Le Conseil constitutionnel a rendu, le 19 janvier 2023, une décision importante concernant l’équilibre entre les nécessités de l’enquête pénale et le secret professionnel. Saisi d’une question prioritaire de constitutionnalité, il examinait la conformité de l’article 56-1 du code de procédure pénale au principe d’impartialité des juridictions.
La Cour de cassation, par un arrêt de la chambre criminelle du 25 octobre 2022, a transmis cette question relative aux modalités de contestation des saisies. Le requérant soutenait que l’intervention du juge des libertés et de la détention lors de la perquisition puis de la contestation portait atteinte à l’impartialité.
Le problème de droit réside dans la possibilité pour un magistrat de statuer sur la régularité d’une opération qu’il a lui-même autorisée ou réalisée. Le Conseil constitutionnel déclare les dispositions conformes, sous réserve qu’un même juge ne puisse exercer successivement ces deux missions de contrôle et d’exécution.
I. L’affirmation du principe d’impartialité dans le contrôle des saisies
A. L’encadrement des perquisitions chez l’avocat
L’article 56-1 du code de procédure pénale organise un régime protecteur pour les perquisitions effectuées au cabinet ou au domicile d’un avocat. Ces mesures ne peuvent être réalisées que par un magistrat, en présence du bâtonnier, après une décision écrite et motivée du juge compétent.
Le législateur a entendu garantir le libre exercice de la profession tout en préservant le secret professionnel de la défense et du conseil juridique. Le juge des libertés et de la détention intervient alors comme le garant des libertés individuelles face aux prérogatives de puissance publique des agents de l’administration.
B. Le rappel de l’exigence constitutionnelle d’impartialité
Le Conseil constitutionnel fonde son raisonnement sur l’article 16 de la Déclaration des droits de l’homme et du citoyen de 1789 pour protéger les justiciables. Il affirme solennellement que « le principe d’impartialité est indissociable de l’exercice de fonctions juridictionnelles » afin de garantir un procès équitable et une justice sereine.
Cette exigence impose que le juge ne puisse avoir de parti pris ou de préjugé sur la cause qu’il est amené à trancher définitivement. L’analyse porte ici sur l’apparence d’impartialité objective du magistrat qui doit statuer sur la validité des saisies opérées lors d’une visite domiciliaire préalable.
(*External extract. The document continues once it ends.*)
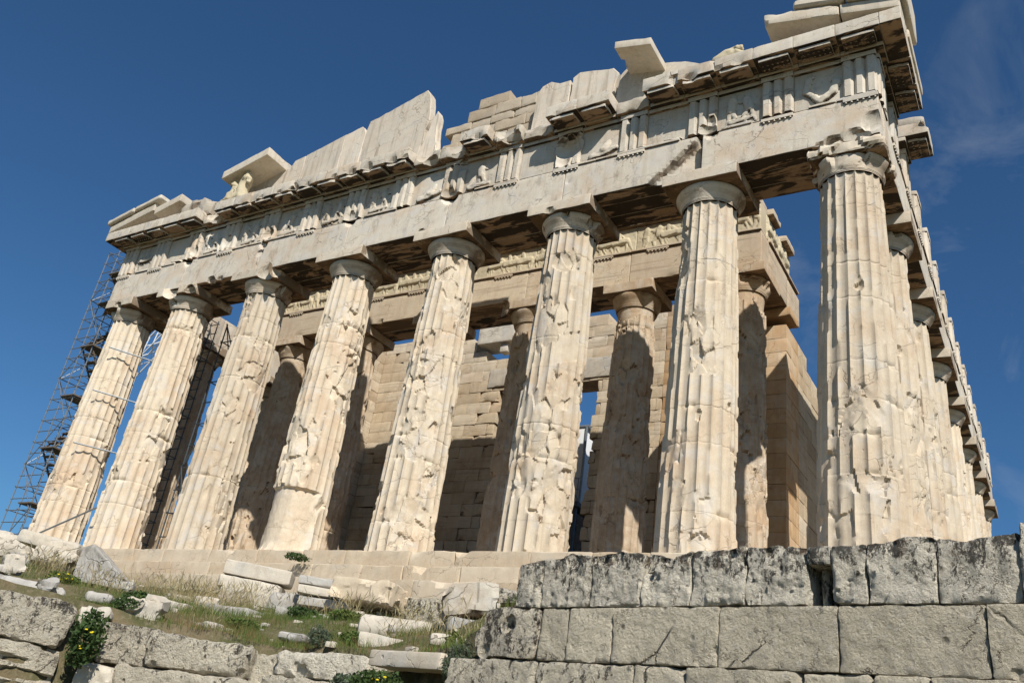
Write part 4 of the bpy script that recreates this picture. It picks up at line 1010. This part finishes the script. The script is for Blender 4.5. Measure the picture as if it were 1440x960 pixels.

II. La conciliation par une réserve d’interprétation directive
A. L’admission d’une dualité fonctionnelle limitée
Le Conseil constitutionnel considère que la seule intervention successive de la même juridiction ne constitue pas nécessairement une violation des principes constitutionnels de séparation. Il précise que « le principe d’impartialité ne s’oppose pas à ce que le juge des libertés et de la détention qui a autorisé une perquisition statue sur la contestation ».
La décision d’autorisation se fonde sur des indices de fraude tandis que le contentieux de la saisie porte sur la nature même des documents appréhendés. Cette distinction de l’objet du litige permet de maintenir la compétence du juge des libertés et de la détention sans fragiliser automatiquement son impartialité objective.
B. L’interdiction de la confusion des rôles décisionnels
L’apport majeur de la décision réside dans la réserve d’interprétation limitant les pouvoirs du magistrat ayant effectivement procédé aux opérations matérielles de saisie contestées. Le Conseil écarte l’interprétation « permettant qu’un même juge des libertés et de la détention effectue une saisie et statue sur sa contestation » sous peine de méconnaître l’impartialité.
Cette solution pragmatique assure que le magistrat chargé de trancher le litige n’ait pas été lui-même l’acteur de l’acte dont la régularité est critiquée. La décision garantit ainsi un recours effectif et impartial tout en préservant l’efficacité des procédures de visite et de saisie en matière fiscale ou pénale.